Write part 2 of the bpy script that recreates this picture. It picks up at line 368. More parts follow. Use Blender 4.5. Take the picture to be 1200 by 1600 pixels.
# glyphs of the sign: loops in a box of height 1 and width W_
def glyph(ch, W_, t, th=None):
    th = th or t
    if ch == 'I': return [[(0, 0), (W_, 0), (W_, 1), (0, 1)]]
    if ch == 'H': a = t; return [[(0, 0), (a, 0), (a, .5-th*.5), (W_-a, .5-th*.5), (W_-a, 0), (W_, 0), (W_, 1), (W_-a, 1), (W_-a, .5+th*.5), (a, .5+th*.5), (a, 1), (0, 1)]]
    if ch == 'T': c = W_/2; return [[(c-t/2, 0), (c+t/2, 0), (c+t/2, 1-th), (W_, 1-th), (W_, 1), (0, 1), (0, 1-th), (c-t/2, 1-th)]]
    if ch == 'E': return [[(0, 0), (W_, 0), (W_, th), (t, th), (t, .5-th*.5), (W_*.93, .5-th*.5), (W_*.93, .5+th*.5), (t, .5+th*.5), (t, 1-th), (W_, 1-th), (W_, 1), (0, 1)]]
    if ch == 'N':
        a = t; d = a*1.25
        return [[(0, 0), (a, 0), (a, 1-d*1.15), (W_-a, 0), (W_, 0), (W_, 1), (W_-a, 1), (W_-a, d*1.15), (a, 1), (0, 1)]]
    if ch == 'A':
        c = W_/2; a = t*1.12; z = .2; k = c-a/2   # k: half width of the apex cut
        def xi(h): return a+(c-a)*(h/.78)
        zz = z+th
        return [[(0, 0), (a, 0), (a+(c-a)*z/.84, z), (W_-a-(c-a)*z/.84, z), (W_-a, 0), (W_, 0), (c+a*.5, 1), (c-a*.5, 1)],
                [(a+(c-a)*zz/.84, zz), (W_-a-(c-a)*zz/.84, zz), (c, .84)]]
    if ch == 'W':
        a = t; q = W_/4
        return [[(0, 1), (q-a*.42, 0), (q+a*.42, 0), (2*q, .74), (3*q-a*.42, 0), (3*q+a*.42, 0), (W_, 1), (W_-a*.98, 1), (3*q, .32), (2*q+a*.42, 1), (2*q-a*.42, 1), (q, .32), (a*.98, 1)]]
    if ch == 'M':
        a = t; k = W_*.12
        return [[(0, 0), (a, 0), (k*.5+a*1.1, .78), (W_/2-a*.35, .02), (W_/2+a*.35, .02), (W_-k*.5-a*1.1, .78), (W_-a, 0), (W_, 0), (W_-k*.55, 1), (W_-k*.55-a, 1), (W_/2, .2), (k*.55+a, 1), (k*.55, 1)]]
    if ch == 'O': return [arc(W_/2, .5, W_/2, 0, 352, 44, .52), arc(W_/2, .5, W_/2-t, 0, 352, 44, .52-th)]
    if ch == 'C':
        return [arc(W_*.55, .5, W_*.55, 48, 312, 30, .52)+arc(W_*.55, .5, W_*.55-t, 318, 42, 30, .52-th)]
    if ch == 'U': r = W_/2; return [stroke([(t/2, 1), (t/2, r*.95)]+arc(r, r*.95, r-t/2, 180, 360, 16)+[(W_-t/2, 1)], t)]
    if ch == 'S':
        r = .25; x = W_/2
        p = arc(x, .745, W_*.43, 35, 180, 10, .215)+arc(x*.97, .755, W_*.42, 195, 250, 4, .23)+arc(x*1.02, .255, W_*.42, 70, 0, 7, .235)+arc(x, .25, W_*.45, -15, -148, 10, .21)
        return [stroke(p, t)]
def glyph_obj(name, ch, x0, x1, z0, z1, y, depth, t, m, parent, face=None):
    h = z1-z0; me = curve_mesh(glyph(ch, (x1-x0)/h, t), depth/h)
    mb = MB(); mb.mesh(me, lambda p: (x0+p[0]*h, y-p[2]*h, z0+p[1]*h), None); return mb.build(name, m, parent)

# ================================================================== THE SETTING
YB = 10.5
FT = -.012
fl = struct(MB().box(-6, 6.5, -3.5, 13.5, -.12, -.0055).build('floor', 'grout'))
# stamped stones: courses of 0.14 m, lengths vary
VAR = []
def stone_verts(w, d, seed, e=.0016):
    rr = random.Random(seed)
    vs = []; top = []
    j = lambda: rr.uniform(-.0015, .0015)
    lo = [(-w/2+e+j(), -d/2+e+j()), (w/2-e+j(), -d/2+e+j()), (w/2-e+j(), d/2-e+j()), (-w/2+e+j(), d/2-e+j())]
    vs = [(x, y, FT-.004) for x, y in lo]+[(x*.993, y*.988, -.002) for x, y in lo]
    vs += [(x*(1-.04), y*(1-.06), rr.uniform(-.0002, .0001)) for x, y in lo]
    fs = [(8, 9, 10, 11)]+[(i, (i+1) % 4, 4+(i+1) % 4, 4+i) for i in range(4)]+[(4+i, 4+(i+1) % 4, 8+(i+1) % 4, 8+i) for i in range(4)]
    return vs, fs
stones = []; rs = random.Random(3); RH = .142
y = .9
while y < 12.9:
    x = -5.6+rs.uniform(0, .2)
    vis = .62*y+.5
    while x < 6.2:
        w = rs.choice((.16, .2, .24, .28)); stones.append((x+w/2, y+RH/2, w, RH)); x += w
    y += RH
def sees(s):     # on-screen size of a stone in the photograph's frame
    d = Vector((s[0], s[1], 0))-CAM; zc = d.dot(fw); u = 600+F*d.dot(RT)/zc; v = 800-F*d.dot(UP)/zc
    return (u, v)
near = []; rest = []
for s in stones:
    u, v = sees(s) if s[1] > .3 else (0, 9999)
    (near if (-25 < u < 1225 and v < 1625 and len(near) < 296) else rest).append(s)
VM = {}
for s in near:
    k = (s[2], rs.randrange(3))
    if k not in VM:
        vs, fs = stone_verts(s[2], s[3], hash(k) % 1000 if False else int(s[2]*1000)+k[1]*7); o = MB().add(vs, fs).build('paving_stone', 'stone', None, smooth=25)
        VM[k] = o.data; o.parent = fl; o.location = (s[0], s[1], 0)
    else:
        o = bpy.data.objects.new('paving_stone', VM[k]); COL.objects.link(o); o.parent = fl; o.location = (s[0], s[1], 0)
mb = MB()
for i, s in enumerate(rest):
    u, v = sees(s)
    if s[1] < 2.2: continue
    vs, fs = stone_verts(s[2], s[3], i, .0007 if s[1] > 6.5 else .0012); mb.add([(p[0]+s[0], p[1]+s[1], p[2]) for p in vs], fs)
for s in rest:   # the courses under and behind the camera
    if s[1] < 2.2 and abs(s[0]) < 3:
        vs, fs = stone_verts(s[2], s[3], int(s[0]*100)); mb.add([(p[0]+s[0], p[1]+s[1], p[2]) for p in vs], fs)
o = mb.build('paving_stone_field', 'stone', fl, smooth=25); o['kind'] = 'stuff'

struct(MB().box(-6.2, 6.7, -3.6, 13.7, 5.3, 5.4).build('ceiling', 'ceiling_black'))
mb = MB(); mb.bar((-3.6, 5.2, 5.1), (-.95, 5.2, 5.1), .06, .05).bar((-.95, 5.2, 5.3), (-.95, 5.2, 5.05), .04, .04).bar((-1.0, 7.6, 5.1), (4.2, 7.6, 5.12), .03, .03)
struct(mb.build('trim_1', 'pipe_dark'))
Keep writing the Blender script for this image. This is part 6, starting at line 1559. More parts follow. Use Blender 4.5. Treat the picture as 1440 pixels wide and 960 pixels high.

+++

■ INSTRUCTION: Quote the entire listing above exactly.

■ ANSWER TO THIS EXERCISE:
Write part 2 of the bpy script that recreates this picture. It picks up at line 368. More parts follow. Use Blender 4.5. Take the picture to be 1200 by 1600 pixels.
# glyphs of the sign: loops in a box of height 1 and width W_
def glyph(ch, W_, t, th=None):
    th = th or t
    if ch == 'I': return [[(0, 0), (W_, 0), (W_, 1), (0, 1)]]
    if ch == 'H': a = t; return [[(0, 0), (a, 0), (a, .5-th*.5), (W_-a, .5-th*.5), (W_-a, 0), (W_, 0), (W_, 1), (W_-a, 1), (W_-a, .5+th*.5), (a, .5+th*.5), (a, 1), (0, 1)]]
    if ch == 'T': c = W_/2; return [[(c-t/2, 0), (c+t/2, 0), (c+t/2, 1-th), (W_, 1-th), (W_, 1), (0, 1), (0, 1-th), (c-t/2, 1-th)]]
    if ch == 'E': return [[(0, 0), (W_, 0), (W_, th), (t, th), (t, .5-th*.5), (W_*.93, .5-th*.5), (W_*.93, .5+th*.5), (t, .5+th*.5), (t, 1-th), (W_, 1-th), (W_, 1), (0, 1)]]
    if ch == 'N':
        a = t; d = a*1.25
        return [[(0, 0), (a, 0), (a, 1-d*1.15), (W_-a, 0), (W_, 0), (W_, 1), (W_-a, 1), (W_-a, d*1.15), (a, 1), (0, 1)]]
    if ch == 'A':
        c = W_/2; a = t*1.12; z = .2; k = c-a/2   # k: half width of the apex cut
        def xi(h): return a+(c-a)*(h/.78)
        zz = z+th
        return [[(0, 0), (a, 0), (a+(c-a)*z/.84, z), (W_-a-(c-a)*z/.84, z), (W_-a, 0), (W_, 0), (c+a*.5, 1), (c-a*.5, 1)],
                [(a+(c-a)*zz/.84, zz), (W_-a-(c-a)*zz/.84, zz), (c, .84)]]
    if ch == 'W':
        a = t; q = W_/4
        return [[(0, 1), (q-a*.42, 0), (q+a*.42, 0), (2*q, .74), (3*q-a*.42, 0), (3*q+a*.42, 0), (W_, 1), (W_-a*.98, 1), (3*q, .32), (2*q+a*.42, 1), (2*q-a*.42, 1), (q, .32), (a*.98, 1)]]
    if ch == 'M':
        a = t; k = W_*.12
        return [[(0, 0), (a, 0), (k*.5+a*1.1, .78), (W_/2-a*.35, .02), (W_/2+a*.35, .02), (W_-k*.5-a*1.1, .78), (W_-a, 0), (W_, 0), (W_-k*.55, 1), (W_-k*.55-a, 1), (W_/2, .2), (k*.55+a, 1), (k*.55, 1)]]
    if ch == 'O': return [arc(W_/2, .5, W_/2, 0, 352, 44, .52), arc(W_/2, .5, W_/2-t, 0, 352, 44, .52-th)]
    if ch == 'C':
        return [arc(W_*.55, .5, W_*.55, 48, 312, 30, .52)+arc(W_*.55, .5, W_*.55-t, 318, 42, 30, .52-th)]
    if ch == 'U': r = W_/2; return [stroke([(t/2, 1), (t/2, r*.95)]+arc(r, r*.95, r-t/2, 180, 360, 16)+[(W_-t/2, 1)], t)]
    if ch == 'S':
        r = .25; x = W_/2
        p = arc(x, .745, W_*.43, 35, 180, 10, .215)+arc(x*.97, .755, W_*.42, 195, 250, 4, .23)+arc(x*1.02, .255, W_*.42, 70, 0, 7, .235)+arc(x, .25, W_*.45, -15, -148, 10, .21)
        return [stroke(p, t)]
def glyph_obj(name, ch, x0, x1, z0, z1, y, depth, t, m, parent, face=None):
    h = z1-z0; me = curve_mesh(glyph(ch, (x1-x0)/h, t), depth/h)
    mb = MB(); mb.mesh(me, lambda p: (x0+p[0]*h, y-p[2]*h, z0+p[1]*h), None); return mb.build(name, m, parent)

# ================================================================== THE SETTING
YB = 10.5
FT = -.012
fl = struct(MB().box(-6, 6.5, -3.5, 13.5, -.12, -.0055).build('floor', 'grout'))
# stamped stones: courses of 0.14 m, lengths vary
VAR = []
def stone_verts(w, d, seed, e=.0016):
    rr = random.Random(seed)
    vs = []; top = []
    j = lambda: rr.uniform(-.0015, .0015)
    lo = [(-w/2+e+j(), -d/2+e+j()), (w/2-e+j(), -d/2+e+j()), (w/2-e+j(), d/2-e+j()), (-w/2+e+j(), d/2-e+j())]
    vs = [(x, y, FT-.004) for x, y in lo]+[(x*.993, y*.988, -.002) for x, y in lo]
    vs += [(x*(1-.04), y*(1-.06), rr.uniform(-.0002, .0001)) for x, y in lo]
    fs = [(8, 9, 10, 11)]+[(i, (i+1) % 4, 4+(i+1) % 4, 4+i) for i in range(4)]+[(4+i, 4+(i+1) % 4, 8+(i+1) % 4, 8+i) for i in range(4)]
    return vs, fs
stones = []; rs = random.Random(3); RH = .142
y = .9
while y < 12.9:
    x = -5.6+rs.uniform(0, .2)
    vis = .62*y+.5
    while x < 6.2:
        w = rs.choice((.16, .2, .24, .28)); stones.append((x+w/2, y+RH/2, w, RH)); x += w
    y += RH
def sees(s):     # on-screen size of a stone in the photograph's frame
    d = Vector((s[0], s[1], 0))-CAM; zc = d.dot(fw); u = 600+F*d.dot(RT)/zc; v = 800-F*d.dot(UP)/zc
    return (u, v)
near = []; rest = []
for s in stones:
    u, v = sees(s) if s[1] > .3 else (0, 9999)
    (near if (-25 < u < 1225 and v < 1625 and len(near) < 296) else rest).append(s)
VM = {}
for s in near:
    k = (s[2], rs.randrange(3))
    if k not in VM:
        vs, fs = stone_verts(s[2], s[3], hash(k) % 1000 if False else int(s[2]*1000)+k[1]*7); o = MB().add(vs, fs).build('paving_stone', 'stone', None, smooth=25)
        VM[k] = o.data; o.parent = fl; o.location = (s[0], s[1], 0)
    else:
        o = bpy.data.objects.new('paving_stone', VM[k]); COL.objects.link(o); o.parent = fl; o.location = (s[0], s[1], 0)
mb = MB()
for i, s in enumerate(rest):
    u, v = sees(s)
    if s[1] < 2.2: continue
    vs, fs = stone_verts(s[2], s[3], i, .0007 if s[1] > 6.5 else .0012); mb.add([(p[0]+s[0], p[1]+s[1], p[2]) for p in vs], fs)
for s in rest:   # the courses under and behind the camera
    if s[1] < 2.2 and abs(s[0]) < 3:
        vs, fs = stone_verts(s[2], s[3], int(s[0]*100)); mb.add([(p[0]+s[0], p[1]+s[1], p[2]) for p in vs], fs)
o = mb.build('paving_stone_field', 'stone', fl, smooth=25); o['kind'] = 'stuff'

struct(MB().box(-6.2, 6.7, -3.6, 13.7, 5.3, 5.4).build('ceiling', 'ceiling_black'))
mb = MB(); mb.bar((-3.6, 5.2, 5.1), (-.95, 5.2, 5.1), .06, .05).bar((-.95, 5.2, 5.3), (-.95, 5.2, 5.05), .04, .04).bar((-1.0, 7.6, 5.1), (4.2, 7.6, 5.12), .03, .03)
struct(mb.build('trim_1', 'pipe_dark'))
Keep writing the Blender script for this image. This is part 6, starting at line 1559. More parts follow. Use Blender 4.5. Treat the picture as 1440 pixels wide and 960 pixels high.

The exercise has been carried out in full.